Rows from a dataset
_ _ _ _ _
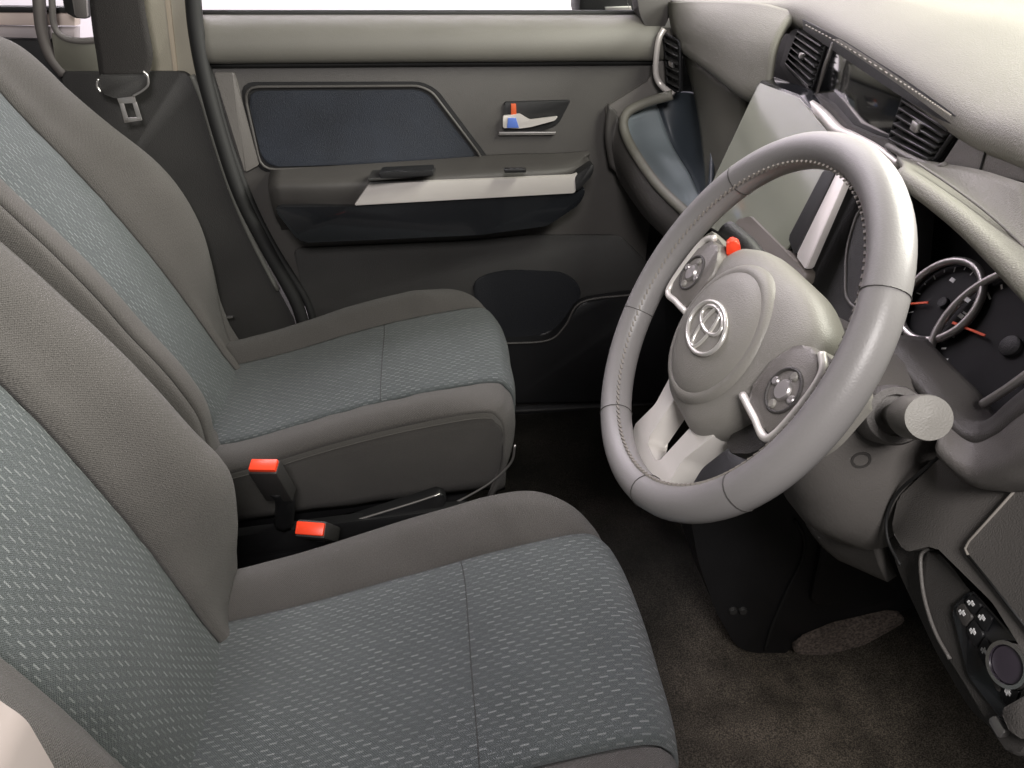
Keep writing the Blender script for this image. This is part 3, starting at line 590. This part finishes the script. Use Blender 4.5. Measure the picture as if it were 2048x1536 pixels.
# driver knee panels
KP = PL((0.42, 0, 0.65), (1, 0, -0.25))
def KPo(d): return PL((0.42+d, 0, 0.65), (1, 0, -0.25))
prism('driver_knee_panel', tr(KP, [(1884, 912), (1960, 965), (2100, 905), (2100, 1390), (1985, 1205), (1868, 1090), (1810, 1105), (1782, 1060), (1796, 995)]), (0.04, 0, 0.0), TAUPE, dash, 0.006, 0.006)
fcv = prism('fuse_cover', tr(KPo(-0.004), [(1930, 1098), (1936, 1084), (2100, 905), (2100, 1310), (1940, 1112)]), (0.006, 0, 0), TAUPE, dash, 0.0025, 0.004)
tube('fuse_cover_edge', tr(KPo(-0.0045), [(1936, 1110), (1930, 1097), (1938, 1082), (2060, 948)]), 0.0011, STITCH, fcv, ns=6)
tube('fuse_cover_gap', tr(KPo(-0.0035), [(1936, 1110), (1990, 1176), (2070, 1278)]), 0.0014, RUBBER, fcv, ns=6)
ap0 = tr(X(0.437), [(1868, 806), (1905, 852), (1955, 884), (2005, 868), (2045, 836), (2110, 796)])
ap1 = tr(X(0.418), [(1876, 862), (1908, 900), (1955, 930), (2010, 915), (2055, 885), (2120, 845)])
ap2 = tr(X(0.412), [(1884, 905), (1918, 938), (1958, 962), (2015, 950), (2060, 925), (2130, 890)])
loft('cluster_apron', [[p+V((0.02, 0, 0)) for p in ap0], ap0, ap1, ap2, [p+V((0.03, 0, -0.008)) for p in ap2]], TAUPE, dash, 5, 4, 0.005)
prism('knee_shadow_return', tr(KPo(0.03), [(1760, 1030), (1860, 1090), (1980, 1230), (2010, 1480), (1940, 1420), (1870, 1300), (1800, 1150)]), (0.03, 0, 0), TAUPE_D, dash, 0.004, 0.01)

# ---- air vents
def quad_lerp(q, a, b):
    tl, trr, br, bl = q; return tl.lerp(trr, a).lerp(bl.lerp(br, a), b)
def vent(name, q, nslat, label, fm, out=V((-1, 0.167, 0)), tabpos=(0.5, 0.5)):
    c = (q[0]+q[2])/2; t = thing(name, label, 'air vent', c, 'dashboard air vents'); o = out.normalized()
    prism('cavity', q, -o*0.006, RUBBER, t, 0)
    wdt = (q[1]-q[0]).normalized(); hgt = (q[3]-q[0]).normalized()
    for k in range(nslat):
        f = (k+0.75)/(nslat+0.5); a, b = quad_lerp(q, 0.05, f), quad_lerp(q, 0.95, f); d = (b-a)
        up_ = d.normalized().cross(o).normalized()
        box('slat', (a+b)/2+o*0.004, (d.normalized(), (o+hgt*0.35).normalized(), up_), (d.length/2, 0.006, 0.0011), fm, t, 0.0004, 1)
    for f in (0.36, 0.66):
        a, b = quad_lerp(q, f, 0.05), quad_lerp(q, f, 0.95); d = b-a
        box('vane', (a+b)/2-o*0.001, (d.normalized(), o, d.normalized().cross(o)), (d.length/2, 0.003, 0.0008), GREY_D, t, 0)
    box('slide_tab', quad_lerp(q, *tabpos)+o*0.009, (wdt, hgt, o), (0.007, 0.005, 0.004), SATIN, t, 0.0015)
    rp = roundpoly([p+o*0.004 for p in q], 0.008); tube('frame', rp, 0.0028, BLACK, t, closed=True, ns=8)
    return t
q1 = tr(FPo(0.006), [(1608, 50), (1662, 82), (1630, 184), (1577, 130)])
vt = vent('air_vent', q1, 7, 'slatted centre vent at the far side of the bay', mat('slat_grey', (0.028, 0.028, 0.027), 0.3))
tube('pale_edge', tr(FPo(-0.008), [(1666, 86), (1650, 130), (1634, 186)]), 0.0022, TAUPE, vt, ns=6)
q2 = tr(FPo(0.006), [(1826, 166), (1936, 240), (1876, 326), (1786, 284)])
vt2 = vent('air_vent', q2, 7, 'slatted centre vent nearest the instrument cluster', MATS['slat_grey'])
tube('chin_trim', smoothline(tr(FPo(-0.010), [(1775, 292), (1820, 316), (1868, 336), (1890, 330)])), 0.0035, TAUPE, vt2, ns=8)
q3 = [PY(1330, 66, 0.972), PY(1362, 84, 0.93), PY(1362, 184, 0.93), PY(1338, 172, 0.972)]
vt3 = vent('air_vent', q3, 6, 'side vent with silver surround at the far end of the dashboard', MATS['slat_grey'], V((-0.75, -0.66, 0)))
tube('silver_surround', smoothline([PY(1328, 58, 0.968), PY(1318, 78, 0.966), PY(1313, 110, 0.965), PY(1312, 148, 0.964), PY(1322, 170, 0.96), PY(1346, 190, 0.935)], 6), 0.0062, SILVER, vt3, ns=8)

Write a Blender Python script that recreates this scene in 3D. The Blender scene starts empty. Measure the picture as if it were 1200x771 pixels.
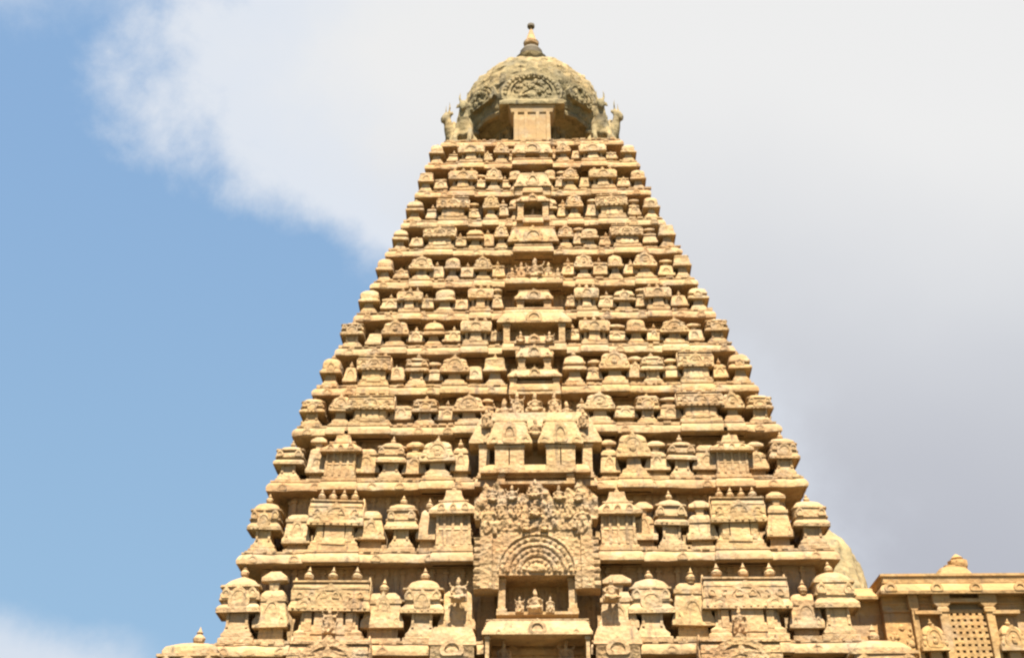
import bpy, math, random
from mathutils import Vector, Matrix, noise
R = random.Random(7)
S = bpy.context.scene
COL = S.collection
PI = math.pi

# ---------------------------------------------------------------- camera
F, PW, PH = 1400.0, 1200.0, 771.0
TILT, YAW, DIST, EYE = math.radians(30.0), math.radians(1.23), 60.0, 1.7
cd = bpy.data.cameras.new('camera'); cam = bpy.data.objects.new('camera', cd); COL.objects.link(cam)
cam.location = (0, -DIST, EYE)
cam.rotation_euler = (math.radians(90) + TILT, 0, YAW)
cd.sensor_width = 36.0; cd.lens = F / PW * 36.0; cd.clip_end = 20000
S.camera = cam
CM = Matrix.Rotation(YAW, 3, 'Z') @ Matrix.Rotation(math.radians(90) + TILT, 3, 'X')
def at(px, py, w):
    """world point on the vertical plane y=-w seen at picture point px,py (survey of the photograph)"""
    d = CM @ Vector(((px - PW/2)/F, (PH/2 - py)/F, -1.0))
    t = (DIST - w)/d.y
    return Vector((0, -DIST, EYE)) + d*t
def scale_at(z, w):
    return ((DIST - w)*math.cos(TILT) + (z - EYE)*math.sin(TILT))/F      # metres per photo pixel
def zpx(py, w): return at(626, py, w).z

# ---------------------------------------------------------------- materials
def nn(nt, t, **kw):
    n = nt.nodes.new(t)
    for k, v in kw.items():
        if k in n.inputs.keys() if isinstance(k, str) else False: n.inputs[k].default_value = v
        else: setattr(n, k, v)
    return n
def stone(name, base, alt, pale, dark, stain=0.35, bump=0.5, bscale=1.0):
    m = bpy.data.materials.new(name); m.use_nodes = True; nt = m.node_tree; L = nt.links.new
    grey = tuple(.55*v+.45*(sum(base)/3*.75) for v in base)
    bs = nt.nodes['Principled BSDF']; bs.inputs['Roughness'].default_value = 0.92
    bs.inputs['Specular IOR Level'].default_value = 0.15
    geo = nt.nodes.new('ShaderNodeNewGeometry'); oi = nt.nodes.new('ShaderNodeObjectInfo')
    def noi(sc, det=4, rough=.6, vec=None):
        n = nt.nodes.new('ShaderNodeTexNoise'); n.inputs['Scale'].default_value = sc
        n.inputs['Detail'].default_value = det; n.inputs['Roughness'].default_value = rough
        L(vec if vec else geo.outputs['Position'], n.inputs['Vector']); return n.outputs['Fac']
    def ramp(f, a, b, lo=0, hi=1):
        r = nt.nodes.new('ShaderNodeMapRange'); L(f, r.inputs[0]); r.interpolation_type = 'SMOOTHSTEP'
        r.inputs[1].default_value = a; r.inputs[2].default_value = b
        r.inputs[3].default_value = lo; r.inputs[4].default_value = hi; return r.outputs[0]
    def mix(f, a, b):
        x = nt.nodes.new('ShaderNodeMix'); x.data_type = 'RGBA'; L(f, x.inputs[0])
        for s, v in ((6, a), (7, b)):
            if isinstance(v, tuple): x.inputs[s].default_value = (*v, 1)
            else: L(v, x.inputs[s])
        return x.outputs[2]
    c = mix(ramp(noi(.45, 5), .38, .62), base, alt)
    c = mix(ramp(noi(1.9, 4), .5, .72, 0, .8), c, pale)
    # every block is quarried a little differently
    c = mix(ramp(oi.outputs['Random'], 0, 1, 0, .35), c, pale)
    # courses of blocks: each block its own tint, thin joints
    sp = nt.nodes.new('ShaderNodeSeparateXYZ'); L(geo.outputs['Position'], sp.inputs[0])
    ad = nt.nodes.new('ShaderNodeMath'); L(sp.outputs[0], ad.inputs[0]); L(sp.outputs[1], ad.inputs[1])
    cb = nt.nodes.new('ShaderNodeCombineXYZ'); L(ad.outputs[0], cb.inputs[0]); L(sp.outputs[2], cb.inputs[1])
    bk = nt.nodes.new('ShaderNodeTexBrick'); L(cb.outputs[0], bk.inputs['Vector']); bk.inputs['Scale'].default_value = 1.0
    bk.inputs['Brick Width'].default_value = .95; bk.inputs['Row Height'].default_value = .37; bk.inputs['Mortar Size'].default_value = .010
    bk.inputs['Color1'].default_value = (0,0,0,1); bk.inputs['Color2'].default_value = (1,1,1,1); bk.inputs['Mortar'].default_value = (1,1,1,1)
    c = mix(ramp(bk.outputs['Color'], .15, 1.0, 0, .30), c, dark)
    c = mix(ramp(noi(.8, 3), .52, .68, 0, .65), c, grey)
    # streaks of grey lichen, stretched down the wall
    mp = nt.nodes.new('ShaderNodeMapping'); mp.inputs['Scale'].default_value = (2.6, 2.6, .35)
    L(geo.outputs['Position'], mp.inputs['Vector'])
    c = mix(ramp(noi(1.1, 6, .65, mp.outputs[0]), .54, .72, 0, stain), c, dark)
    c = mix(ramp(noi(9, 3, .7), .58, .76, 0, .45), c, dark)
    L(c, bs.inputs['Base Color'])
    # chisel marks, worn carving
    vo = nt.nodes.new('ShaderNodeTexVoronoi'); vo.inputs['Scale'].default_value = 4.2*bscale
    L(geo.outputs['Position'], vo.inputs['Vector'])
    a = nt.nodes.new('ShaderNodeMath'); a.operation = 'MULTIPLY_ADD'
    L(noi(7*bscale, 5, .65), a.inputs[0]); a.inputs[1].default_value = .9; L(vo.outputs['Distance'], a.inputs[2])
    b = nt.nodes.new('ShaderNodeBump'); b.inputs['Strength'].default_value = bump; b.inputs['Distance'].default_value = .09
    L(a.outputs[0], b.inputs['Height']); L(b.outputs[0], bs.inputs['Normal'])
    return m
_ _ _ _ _
» What needs to be done
Leave out the pictures and transcribe exactly the lines from the one containing "Write a Blender" through the one containing "PI = math.pi".

» Exercise result
Write a Blender Python script that recreates this scene in 3D. The Blender scene starts empty. Measure the picture as if it were 1200x771 pixels.
import bpy, math, random
from mathutils import Vector, Matrix, noise
R = random.Random(7)
S = bpy.context.scene
COL = S.collection
PI = math.pi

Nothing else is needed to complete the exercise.